18 of 52 – The Handmaid’s Tale

The Handmaid's Tale

The Handmaid's Tale (Photo credit: Wikipedia)

It’s been a couple weeks since I’ve finished a book. I’ve had a lot of deadlines for uni so haven’t had much motivation to read in the times that I could chill out. But I’ve finally finished The Handmaid’s Tale by Margaret Atwood.

Offred is a Handmaid in the Republic of Gilead. She may leave the home of the Commander and his wife once a day to walk to food markets whose signs are now pictures instead of words because women are no longer allowed to read. She must lie on her back once a month and pray that the Commander makes her pregnant, because in an age of declining births, Offred and the other Handmaids are only valued if their ovaries are viable.

Offred can remember the days before, when she lived and made love with her husband Luke; when she played with and protected her daughter; when she had a job, money of her own, and access to knowledge. But all of that is gone now….
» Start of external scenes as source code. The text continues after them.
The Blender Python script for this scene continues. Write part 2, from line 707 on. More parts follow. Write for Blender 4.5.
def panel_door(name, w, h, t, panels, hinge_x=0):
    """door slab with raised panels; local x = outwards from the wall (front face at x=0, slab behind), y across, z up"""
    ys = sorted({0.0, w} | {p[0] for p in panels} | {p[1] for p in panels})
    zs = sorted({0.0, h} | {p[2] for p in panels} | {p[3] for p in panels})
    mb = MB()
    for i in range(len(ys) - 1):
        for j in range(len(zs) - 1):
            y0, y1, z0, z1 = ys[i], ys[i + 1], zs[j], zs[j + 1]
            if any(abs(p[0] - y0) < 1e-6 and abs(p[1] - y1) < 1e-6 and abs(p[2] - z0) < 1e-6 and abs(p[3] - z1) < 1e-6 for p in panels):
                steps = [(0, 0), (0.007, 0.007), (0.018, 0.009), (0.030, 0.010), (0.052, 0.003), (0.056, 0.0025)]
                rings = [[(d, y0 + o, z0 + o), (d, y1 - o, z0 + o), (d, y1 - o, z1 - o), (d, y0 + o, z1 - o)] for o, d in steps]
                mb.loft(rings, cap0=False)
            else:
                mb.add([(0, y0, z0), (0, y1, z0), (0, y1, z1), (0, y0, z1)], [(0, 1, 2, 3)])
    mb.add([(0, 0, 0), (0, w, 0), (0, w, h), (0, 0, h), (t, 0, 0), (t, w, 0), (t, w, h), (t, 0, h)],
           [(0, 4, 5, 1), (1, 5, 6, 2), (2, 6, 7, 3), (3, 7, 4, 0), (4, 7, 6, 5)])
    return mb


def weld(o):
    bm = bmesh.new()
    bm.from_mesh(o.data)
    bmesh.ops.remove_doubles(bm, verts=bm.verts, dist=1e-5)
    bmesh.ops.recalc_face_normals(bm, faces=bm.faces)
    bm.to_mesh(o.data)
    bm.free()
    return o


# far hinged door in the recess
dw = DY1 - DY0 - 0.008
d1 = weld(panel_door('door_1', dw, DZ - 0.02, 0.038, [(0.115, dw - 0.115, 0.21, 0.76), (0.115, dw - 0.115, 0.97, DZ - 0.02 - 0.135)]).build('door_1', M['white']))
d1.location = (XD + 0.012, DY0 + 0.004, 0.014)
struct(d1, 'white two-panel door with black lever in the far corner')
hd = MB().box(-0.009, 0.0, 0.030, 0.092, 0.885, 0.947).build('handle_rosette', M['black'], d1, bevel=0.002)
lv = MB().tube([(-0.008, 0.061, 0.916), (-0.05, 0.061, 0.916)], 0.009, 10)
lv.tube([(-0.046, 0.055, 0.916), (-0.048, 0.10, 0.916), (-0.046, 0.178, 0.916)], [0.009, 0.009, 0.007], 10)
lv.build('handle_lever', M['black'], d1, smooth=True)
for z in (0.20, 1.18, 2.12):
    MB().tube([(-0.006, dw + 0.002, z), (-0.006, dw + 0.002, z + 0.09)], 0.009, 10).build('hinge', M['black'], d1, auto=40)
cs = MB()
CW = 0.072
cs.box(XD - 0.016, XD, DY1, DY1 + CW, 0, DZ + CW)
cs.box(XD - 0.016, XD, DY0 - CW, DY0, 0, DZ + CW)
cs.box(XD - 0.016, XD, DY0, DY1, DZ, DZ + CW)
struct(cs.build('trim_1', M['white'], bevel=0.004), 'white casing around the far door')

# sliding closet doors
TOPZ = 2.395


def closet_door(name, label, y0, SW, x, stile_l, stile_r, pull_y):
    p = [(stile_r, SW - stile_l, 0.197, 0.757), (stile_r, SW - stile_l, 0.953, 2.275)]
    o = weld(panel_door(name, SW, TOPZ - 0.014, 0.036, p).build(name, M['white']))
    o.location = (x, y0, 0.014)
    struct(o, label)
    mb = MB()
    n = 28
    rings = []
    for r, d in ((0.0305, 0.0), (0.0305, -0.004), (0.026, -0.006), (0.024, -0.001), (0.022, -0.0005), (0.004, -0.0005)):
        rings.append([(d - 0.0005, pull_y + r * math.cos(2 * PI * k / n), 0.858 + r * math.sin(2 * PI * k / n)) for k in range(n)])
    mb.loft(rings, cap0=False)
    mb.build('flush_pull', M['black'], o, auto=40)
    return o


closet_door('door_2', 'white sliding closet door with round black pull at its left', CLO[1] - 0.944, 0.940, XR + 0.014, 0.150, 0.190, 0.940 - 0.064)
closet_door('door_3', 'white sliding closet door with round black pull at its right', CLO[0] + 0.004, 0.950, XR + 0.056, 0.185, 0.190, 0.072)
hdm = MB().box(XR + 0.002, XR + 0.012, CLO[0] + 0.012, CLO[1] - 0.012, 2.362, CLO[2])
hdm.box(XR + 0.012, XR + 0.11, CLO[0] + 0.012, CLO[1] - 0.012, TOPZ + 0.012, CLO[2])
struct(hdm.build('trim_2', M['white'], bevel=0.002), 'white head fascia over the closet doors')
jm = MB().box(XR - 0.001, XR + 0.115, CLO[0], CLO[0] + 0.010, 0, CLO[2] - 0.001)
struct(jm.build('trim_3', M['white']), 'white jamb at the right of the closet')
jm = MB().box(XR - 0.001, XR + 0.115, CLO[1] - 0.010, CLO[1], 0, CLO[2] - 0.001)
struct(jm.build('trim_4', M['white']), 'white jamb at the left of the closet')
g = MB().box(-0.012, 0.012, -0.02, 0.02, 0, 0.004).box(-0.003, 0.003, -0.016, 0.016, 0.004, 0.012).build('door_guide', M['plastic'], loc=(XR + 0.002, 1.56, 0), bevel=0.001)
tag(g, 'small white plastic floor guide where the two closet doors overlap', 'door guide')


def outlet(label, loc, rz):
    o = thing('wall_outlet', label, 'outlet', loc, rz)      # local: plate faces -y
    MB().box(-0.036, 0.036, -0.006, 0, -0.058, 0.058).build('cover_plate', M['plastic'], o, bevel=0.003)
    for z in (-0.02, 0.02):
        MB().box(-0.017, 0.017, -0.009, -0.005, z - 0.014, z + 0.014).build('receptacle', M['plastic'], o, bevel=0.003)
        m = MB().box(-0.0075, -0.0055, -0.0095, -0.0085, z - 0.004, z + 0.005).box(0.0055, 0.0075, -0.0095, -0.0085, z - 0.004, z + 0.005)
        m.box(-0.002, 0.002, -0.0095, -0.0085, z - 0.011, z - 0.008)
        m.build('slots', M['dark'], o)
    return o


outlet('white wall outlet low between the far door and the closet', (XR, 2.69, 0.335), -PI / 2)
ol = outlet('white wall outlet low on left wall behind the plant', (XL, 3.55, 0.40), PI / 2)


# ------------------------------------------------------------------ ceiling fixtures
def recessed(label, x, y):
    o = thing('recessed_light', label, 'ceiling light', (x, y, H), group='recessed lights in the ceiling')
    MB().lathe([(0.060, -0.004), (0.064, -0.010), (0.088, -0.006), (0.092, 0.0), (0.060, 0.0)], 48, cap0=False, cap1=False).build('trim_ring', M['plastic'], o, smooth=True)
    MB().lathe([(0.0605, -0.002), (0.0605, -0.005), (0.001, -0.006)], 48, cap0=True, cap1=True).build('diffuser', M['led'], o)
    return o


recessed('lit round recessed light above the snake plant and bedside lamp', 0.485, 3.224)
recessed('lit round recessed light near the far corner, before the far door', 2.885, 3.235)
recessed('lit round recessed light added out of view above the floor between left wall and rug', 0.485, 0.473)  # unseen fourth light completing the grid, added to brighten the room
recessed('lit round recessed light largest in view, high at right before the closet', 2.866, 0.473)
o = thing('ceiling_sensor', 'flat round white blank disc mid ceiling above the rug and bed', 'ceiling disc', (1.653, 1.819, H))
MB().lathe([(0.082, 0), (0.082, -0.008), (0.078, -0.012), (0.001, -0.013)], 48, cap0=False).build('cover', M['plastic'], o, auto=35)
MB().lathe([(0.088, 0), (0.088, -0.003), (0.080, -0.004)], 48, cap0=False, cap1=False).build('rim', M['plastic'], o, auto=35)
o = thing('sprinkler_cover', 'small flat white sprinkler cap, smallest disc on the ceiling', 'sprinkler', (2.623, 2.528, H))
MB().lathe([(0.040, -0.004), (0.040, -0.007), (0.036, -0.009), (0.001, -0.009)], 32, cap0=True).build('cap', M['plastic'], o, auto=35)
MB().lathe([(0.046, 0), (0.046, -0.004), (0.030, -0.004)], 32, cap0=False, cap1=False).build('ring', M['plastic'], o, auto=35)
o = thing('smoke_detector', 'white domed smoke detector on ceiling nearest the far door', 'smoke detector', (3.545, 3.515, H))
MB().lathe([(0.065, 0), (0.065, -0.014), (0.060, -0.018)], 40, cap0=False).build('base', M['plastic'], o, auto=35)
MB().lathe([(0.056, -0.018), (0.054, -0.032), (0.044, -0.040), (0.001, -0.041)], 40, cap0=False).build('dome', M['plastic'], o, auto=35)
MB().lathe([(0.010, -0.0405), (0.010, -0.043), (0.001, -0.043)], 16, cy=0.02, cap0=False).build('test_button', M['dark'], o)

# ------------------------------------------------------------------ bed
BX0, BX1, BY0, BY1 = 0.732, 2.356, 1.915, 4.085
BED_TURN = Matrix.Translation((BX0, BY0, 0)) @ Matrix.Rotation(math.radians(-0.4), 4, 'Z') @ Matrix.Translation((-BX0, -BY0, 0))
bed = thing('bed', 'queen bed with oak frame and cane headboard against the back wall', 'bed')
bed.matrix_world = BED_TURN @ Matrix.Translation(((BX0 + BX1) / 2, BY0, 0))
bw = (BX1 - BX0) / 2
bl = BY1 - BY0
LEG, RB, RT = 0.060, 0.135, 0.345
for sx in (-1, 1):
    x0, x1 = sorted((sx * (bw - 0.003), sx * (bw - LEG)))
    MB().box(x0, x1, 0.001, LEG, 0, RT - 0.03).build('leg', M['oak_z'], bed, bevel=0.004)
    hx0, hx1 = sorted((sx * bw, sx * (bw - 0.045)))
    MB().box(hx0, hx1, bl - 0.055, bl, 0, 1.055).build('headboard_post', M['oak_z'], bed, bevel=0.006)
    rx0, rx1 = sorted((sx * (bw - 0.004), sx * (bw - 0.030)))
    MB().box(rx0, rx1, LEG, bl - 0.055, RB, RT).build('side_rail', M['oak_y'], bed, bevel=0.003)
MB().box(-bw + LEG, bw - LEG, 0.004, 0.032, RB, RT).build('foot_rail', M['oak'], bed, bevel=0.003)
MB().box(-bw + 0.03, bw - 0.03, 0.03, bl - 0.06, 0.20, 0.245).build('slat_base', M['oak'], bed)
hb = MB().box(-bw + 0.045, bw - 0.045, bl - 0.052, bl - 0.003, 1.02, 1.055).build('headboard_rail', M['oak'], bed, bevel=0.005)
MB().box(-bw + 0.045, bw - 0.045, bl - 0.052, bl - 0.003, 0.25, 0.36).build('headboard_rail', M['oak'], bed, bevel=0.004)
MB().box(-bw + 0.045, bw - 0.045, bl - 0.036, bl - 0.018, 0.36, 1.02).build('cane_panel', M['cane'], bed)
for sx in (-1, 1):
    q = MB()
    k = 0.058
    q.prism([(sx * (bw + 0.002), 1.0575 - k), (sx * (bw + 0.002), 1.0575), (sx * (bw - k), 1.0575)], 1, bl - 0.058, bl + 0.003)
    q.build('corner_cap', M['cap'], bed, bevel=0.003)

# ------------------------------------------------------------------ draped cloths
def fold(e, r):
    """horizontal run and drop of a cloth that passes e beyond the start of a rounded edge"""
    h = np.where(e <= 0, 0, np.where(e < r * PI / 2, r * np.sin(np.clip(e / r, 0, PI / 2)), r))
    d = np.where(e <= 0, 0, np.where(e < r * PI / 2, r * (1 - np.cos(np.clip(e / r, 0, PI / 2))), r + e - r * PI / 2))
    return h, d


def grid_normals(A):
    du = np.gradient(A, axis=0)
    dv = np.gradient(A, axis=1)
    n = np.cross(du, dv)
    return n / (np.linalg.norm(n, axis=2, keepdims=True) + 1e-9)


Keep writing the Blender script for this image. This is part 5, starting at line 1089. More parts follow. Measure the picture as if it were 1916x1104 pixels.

Funny, unexpected, horrifying, and altogether convincing, The Handmaid’s Tale is at once scathing satire, dire warning, and tour de force.

Ahh I loved it! It is an extravagant extrapolation and I wouldn’t consider it something that could happen, but you can see small truths in it. I think it’s interesting how the Aunts emphasised being free from, rather than free to. Of course this is a feminist critique of religious ideology, but I think it also puts into perspective the fact that although what some conservative religious fanatics want for women is horrible, they themselves do see what they do as something for women. For example banning of pornography might help to de-objectify women and lead to less sexual violence. I’m not saying that’s true, but it’s the logic they might use.

Overall I enjoyed the book. It was an exaggeration, it was satire, and it was beautifully so.